* PROMPT *
Every line in the listing below from the one with "Build this scene" through the one with "W.node_tree.nodes['Background'].inputs[1].default_value = 0.35" is to be reproduced exactly, both ends included; leave out the rest.

[Collected data]

-- begin --

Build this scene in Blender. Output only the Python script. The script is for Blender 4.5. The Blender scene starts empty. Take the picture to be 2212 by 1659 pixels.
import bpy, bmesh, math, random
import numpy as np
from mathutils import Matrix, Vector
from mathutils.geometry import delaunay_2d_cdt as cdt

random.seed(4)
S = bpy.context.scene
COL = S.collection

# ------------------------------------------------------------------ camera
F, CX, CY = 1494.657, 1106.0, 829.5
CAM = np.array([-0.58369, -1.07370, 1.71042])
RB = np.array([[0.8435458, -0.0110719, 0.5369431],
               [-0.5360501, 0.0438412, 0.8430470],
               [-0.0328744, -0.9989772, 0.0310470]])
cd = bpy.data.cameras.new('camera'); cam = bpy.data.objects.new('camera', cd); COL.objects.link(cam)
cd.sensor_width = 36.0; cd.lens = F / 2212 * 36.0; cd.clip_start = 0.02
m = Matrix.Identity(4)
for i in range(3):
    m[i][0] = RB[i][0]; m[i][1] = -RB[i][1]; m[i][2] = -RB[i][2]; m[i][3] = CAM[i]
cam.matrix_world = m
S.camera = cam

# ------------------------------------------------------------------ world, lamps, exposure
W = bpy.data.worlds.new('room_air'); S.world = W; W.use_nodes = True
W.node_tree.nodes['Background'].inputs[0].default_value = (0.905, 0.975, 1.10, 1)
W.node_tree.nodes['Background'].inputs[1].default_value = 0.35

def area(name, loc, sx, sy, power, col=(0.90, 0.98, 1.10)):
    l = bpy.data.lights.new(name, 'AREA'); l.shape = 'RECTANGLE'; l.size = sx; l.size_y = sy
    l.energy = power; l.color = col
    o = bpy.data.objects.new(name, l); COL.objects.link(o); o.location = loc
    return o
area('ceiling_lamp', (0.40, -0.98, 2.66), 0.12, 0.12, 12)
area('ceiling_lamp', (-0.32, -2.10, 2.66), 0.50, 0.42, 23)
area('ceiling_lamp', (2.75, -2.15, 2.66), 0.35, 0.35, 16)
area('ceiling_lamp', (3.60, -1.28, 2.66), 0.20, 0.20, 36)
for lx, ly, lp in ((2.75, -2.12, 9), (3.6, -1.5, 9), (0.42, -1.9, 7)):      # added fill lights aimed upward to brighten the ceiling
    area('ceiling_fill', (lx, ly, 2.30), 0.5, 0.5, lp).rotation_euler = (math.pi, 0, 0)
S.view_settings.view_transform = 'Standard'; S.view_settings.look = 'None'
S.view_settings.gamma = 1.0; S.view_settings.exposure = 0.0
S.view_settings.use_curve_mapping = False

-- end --
-- begin --

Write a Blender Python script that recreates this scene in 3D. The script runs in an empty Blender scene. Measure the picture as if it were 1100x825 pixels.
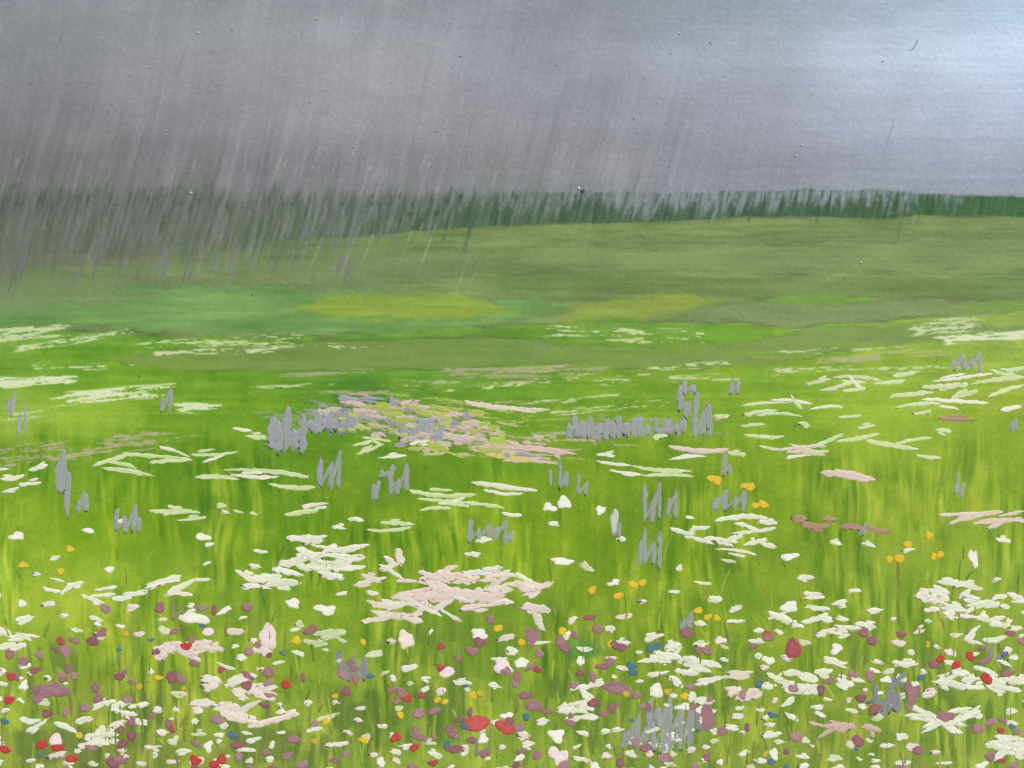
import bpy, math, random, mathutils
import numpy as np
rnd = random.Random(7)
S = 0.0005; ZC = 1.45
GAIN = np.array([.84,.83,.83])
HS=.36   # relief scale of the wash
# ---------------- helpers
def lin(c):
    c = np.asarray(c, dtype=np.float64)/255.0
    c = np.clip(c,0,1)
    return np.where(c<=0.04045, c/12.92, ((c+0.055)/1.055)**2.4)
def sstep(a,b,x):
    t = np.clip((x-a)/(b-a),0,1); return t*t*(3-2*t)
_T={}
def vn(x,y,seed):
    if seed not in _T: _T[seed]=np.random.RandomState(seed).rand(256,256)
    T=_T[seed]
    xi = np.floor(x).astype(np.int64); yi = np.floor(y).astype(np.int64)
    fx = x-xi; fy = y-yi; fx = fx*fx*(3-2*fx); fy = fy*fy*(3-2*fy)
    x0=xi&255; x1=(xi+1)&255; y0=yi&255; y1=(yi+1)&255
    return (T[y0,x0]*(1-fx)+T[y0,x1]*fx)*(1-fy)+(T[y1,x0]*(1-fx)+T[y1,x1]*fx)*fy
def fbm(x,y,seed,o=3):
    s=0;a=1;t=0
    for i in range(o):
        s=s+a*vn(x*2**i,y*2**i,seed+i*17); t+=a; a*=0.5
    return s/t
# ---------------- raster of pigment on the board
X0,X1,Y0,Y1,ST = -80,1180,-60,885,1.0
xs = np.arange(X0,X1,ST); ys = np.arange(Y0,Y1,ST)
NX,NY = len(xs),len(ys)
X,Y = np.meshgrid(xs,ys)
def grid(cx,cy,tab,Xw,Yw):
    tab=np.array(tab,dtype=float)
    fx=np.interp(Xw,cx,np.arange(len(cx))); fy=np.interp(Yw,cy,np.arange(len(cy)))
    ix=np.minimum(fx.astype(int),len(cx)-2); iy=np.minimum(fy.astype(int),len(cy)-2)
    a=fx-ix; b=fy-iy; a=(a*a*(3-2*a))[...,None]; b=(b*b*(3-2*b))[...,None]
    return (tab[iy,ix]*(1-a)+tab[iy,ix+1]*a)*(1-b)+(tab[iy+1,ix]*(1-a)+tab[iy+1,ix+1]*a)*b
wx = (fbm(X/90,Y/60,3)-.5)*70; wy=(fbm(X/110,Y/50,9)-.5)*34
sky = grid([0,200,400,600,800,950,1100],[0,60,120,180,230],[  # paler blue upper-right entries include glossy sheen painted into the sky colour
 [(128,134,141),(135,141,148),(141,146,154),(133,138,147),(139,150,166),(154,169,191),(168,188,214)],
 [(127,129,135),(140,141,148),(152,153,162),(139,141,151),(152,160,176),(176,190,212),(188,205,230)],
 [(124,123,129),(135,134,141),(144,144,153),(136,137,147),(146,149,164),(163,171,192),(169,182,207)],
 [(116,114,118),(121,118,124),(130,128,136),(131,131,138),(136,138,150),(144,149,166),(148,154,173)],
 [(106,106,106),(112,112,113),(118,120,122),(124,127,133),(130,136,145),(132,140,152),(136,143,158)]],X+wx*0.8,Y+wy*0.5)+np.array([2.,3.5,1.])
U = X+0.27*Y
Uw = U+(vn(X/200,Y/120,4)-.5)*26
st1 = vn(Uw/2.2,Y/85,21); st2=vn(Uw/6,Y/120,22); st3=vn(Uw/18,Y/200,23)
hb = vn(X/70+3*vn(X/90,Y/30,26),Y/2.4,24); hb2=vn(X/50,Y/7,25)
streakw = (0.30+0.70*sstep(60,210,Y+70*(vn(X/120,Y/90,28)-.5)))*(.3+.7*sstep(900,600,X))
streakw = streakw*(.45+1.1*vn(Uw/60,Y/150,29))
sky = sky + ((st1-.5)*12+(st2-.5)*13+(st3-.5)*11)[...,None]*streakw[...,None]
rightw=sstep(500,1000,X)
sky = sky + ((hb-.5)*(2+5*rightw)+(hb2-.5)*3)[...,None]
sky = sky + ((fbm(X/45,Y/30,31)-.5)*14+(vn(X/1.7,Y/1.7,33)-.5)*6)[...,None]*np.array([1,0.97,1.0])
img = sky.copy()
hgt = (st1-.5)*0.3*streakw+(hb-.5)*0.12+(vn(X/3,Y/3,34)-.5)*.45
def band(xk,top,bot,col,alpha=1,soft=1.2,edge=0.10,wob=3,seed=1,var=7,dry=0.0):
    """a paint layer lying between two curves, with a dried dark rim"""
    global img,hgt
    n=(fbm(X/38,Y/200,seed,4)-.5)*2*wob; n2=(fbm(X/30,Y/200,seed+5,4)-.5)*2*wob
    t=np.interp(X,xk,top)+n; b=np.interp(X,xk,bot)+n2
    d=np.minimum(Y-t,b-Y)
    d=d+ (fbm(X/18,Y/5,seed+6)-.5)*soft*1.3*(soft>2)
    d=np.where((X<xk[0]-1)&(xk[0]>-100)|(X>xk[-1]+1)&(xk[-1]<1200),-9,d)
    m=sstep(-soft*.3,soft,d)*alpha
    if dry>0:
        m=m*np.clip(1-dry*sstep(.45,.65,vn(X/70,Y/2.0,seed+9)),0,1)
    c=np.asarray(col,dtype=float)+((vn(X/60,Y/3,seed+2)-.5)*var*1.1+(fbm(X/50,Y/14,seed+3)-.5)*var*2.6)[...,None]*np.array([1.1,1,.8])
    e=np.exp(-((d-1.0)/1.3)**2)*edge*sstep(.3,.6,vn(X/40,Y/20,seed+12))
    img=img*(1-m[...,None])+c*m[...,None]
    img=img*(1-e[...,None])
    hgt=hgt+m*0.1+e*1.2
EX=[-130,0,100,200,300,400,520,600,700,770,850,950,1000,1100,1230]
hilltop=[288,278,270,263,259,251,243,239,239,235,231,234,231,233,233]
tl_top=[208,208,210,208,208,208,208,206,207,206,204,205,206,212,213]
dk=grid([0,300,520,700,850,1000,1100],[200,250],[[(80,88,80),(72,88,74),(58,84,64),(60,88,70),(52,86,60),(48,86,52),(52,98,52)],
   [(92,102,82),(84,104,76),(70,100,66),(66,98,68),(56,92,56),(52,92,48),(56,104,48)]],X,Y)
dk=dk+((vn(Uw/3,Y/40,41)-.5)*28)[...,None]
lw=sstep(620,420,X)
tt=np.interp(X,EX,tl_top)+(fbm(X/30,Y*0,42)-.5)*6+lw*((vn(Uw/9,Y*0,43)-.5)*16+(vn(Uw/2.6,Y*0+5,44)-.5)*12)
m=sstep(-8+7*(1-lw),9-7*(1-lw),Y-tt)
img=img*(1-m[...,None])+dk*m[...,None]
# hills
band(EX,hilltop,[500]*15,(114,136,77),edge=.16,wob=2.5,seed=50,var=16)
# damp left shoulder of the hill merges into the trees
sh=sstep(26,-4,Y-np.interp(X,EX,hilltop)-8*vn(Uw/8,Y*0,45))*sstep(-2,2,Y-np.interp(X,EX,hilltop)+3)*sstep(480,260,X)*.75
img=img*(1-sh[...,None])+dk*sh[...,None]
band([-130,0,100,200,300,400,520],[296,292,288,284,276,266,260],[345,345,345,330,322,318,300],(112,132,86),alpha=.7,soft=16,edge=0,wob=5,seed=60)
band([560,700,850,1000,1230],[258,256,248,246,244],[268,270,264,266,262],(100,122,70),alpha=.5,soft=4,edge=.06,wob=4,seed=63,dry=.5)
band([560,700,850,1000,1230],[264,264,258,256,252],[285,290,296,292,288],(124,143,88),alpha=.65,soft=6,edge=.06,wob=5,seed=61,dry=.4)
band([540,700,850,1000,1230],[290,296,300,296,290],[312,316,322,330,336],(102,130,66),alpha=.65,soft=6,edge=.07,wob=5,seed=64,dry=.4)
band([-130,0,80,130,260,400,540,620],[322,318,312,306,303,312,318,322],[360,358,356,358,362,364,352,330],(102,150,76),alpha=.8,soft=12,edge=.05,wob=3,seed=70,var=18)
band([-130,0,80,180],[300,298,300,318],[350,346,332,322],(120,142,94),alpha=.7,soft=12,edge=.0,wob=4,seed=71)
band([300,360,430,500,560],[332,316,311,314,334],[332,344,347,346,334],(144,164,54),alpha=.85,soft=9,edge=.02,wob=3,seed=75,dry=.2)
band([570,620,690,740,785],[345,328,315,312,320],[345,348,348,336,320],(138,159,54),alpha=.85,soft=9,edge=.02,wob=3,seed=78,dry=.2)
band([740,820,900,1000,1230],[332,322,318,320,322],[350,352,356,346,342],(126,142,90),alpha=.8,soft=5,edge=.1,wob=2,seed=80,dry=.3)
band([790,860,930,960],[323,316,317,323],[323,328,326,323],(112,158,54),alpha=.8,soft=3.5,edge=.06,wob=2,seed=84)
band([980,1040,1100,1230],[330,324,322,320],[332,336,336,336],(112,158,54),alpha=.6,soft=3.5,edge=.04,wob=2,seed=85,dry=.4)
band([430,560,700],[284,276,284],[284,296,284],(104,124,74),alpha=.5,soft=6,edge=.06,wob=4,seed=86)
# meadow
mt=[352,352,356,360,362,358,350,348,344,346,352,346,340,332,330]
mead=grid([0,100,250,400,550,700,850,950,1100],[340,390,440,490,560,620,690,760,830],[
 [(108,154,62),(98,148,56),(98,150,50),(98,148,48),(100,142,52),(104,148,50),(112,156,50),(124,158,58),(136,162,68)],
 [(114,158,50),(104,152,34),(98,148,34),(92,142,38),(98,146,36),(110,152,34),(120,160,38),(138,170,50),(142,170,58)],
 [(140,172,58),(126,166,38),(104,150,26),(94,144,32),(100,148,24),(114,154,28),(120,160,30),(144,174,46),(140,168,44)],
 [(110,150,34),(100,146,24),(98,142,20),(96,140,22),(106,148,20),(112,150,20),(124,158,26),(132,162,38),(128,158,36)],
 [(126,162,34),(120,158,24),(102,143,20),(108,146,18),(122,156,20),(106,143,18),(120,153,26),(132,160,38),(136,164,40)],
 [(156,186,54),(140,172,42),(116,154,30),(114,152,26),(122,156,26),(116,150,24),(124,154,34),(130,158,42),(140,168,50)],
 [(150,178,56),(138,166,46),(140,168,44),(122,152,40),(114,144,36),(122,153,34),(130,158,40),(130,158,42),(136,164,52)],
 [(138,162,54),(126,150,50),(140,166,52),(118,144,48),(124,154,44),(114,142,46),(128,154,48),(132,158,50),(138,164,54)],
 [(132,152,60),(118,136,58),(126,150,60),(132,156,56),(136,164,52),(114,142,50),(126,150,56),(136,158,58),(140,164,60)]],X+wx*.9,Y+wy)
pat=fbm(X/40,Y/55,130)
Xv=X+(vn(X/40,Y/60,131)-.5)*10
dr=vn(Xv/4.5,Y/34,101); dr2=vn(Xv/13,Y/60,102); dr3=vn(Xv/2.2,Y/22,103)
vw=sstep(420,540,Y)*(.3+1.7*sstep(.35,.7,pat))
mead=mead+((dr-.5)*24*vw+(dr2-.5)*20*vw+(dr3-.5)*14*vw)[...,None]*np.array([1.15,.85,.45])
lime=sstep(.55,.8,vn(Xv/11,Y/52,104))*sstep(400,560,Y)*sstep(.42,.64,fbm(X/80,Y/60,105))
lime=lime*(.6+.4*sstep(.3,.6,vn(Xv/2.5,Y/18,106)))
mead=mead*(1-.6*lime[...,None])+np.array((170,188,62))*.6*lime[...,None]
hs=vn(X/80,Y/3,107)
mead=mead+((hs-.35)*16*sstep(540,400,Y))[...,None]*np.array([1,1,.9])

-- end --

* TASK SOLUTION *
Build this scene in Blender. Output only the Python script. The script is for Blender 4.5. The Blender scene starts empty. Take the picture to be 2212 by 1659 pixels.
import bpy, bmesh, math, random
import numpy as np
from mathutils import Matrix, Vector
from mathutils.geometry import delaunay_2d_cdt as cdt

random.seed(4)
S = bpy.context.scene
COL = S.collection

# ------------------------------------------------------------------ camera
F, CX, CY = 1494.657, 1106.0, 829.5
CAM = np.array([-0.58369, -1.07370, 1.71042])
RB = np.array([[0.8435458, -0.0110719, 0.5369431],
               [-0.5360501, 0.0438412, 0.8430470],
               [-0.0328744, -0.9989772, 0.0310470]])
cd = bpy.data.cameras.new('camera'); cam = bpy.data.objects.new('camera', cd); COL.objects.link(cam)
cd.sensor_width = 36.0; cd.lens = F / 2212 * 36.0; cd.clip_start = 0.02
m = Matrix.Identity(4)
for i in range(3):
    m[i][0] = RB[i][0]; m[i][1] = -RB[i][1]; m[i][2] = -RB[i][2]; m[i][3] = CAM[i]
cam.matrix_world = m
S.camera = cam

# ------------------------------------------------------------------ world, lamps, exposure
W = bpy.data.worlds.new('room_air'); S.world = W; W.use_nodes = True
W.node_tree.nodes['Background'].inputs[0].default_value = (0.905, 0.975, 1.10, 1)
W.node_tree.nodes['Background'].inputs[1].default_value = 0.35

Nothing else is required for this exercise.